Rotondi: chi vota contro Brancher è fuori dal PdL
«Sento di deputati del Pdl che voterebbero la sfiducia. Larghe intese? Buone negli anni '70. Il Pdl si mangia il consenso raccolto da Berlusconi»
ROMA - «Sento di alcuni che dicono di alcuni deputati del Pdl che voterebbero la sfiducia al ministro Brancher insieme all'opposizione. Ma se succede questo vuol dire che un pezzo di maggioranza se ne è andata all'opposizione»: così il ministro dell'Attuazione del Programma Gianfranco Rotondi interpellato telefonicamente.

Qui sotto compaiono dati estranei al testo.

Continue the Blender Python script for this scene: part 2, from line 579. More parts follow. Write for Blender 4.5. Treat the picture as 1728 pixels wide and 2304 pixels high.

Rotondi non da' però per scontato il voto sulla mozione di sfiducia: «Sarebbe l'ipotesi peggiore. Brancher nei prossimi giorni darà al Parlamento i chiarimenti utili per svelenire il clima».
MANOVRA - Altro argomento di tensione è la manovra. Il sottosegretario alla presidenza del Consiglio Paolo Bonaiuti ha smentito che vi sia in atto un «duro scontro» fra Berlusconi e il ministro dell'Economia Giulio Tremonti. «La collaborazione tra il presidente Berlusconi e il ministro Tremonti si basa su una solida amicizia e sulla condivisione totale dell'azione di governo», ha assicurato. Berlusconi ieri ha escluso che la manovra possa toccare le tredicesime, così come previsto da un emendamento del relatore Azzollini.
NIENTE LARGHE INTESE - A proposito delle tensioni interne alla maggioranza di questi giorni, Rotondi ammette le difficoltà del Pdl. «Penso che gli elettori giudichino con severità il partito di maggioranza che divora la credibilità del governo con polemiche che sono il peggio della Prima Repubblica» afferma il ministro. E sull'ipotesi di larghe intese per affrontare i nodi economici e le riforme di cui il Paese ha urgente bisogno, il giudizio del ministro è netto: «Le larghe intese andavano bene 40 anni fa, oggi sono impraticabili». «In un sistema bipolarizzato come è quello italiano - aggiunge - nessuno può mettersi a governare insieme all'avversario, sapendo che a fine corsa ci si dovrà di nuovo scontare al momento di andare alle elezioni».
LETTA: PALLA A NAPOLITANO - In questo contesto, il Partito democratico ha sollecitato oggi l'esecutivo a dimettersi. «Se la maggioranza ha avuto largo mandato di governare e non è in grado di governare, la palla passi al Capo dello Stato che con la sua saggezza saprà trovare le soluzioni migliori», ha detto il vicesegretario del Pd Enrico Letta, «l'Italia ha bisogno di essere governata».
Pier Ferdinando Casini ha rilanciato la sua richiesta di un governo di 'solidarietà nazionale'. «Bisogna arrivare alle larghe intese. Abbiamo tre anni di tempo. Chi si tira fuori si assume le sue responsabilità», ha detto il leader dell'Udc. Il Pd ha aperto già ieri all'ipotesi, ma Letta è arrivato oggi un diktat: alla testa non potrà esserci Berlusconi. «Chi ha guidato fino adesso si faccia da parte», ha chiarito.
BOCCHINO: LETTA SBAGLIA - «Letta sbaglia a chiedere l'intervento del Presidente della Repubblica sulle fibrillazioni interne al Pdl. Al Capo dello Stato non compete dirimere questioni interne ai partiti e per la nostra Costituzione deve intervenire soltanto quando manca una maggioranza per sostenere il governo. La nostra maggioranza ha sempre dimostrato di esser tale e in mancanza di una crisi strutturale non c'è bisogno di alcuna verifica». Lo dichiara Italo Bocchino, vicecapogruppo Pdl alla Camera e presidente di Generazione Italia.